Da parte del M5s si propone, inoltre, la costituzione presso ogni singola autorità di vigilanza di un fondo ad hoc a cui gli esponenti degli organi di amministrazione e controllo e l’alta dirigenza dei soggetti vigilati versino annualmente almeno un terzo dei loro compensi lordi a titolo di garanzia per eventuali azioni civili e penali connesse all’ambito bancario-finanziario di riferimento o di provenienza e comunque per ogni genere di risarcimento danni derivante da violazioni di carattere normativo o regolamentare ovvero a titolo di garanzia per corresponsioni effettuate in applicazione di sanzioni amministrative; somme ritirabili decorsi 5 anni dalla cessazione del mandato in assenza di una delle suddette cause preclusive: la misura avrebbe una evidente funzione dissuasiva dal compimento di violazioni normative.
In conclusione, si noti che l’attuale approccio assunto dalla MIFID (e riconfermato dalla MIFID II) in tema di conflitti di interessi degli intermediari è di tipo soft e si fonda sui due seguenti punti:
- individuazione delle aree salienti in tema di conflitto di interessi dell’intermediario, tra cui attività di ricerca e consulenza in materia di investimenti, negoziazione per conto proprio, gestione del portafoglio e prestazione di servizi finanziari alle imprese, ivi compresi la sottoscrizione o la vendita nel quadro di un’offerta di titoli e i servizi di consulenza in materia di fusioni e di acquisizioni;
- utilizzo di due strumenti principali di prevenzione/soluzione dei conflitti: le misure organizzative per identificare, prevenire e gestire il conflitto e la disclosure dello stesso.

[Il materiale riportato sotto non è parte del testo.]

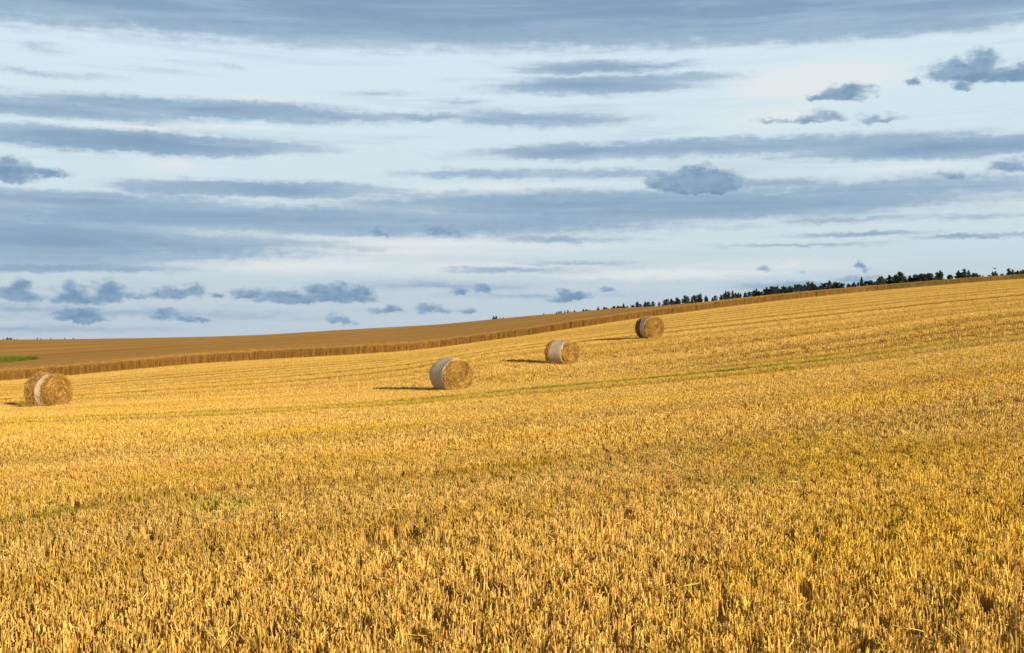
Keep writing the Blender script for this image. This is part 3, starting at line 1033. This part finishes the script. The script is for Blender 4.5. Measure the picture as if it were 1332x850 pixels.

La ratio che emerge può così riassumersi:
- il conflitto di interessi – e in particolare quello determinato dalla multi-funzionalità delle imprese di investimento e delle banche – è inevitabile e a questa inevitabilità il legislatore deve “rassegnarsi”. Sceglie quindi un approccio diverso da soluzioni più drastiche quali appunto la separazione, sopra richiamata, che testimoniano di contro che il legislatore può, ove il conflitto risulti troppo rischioso per l’efficienza e l’equità del mercato, vietare che una banca possa svolgere (direttamente o nell’ambito del gruppo) alcune attività di intermediazione finanziaria. L’approccio MIFID sceglie, quindi, di non eliminare il conflitto, ma di gestirlo. Quindi, la soluzione più coerente con questo fine è, appunto, l’adozione da parte degli intermediari di misure organizzative che consentano all’impresa di individuare, prevenire, gestire il conflitto;
- tuttavia, riconosce la MIFID, se le misure organizzative non sono sufficienti allo scopo, soccorre l’obbligo di disclosure del conflitto. Quindi implicitamente la direttiva è consapevole dei limiti nell’efficacia delle soluzioni organizzative interne. Inoltre, assegna (in maniera discutibile e non convincente secondo alcuni studiosi) la protezione dell’investitore dal conflitto alla sua capacità di lettura della disclosure dello stesso e nel consenso all’operazione a seguito della disclosure. Misura questa che scarica di fatto sul risparmiatore l’onere di informarsi e quindi tutelarsi dal conflitto.
La proposta della separazione va quindi in direzione opposta.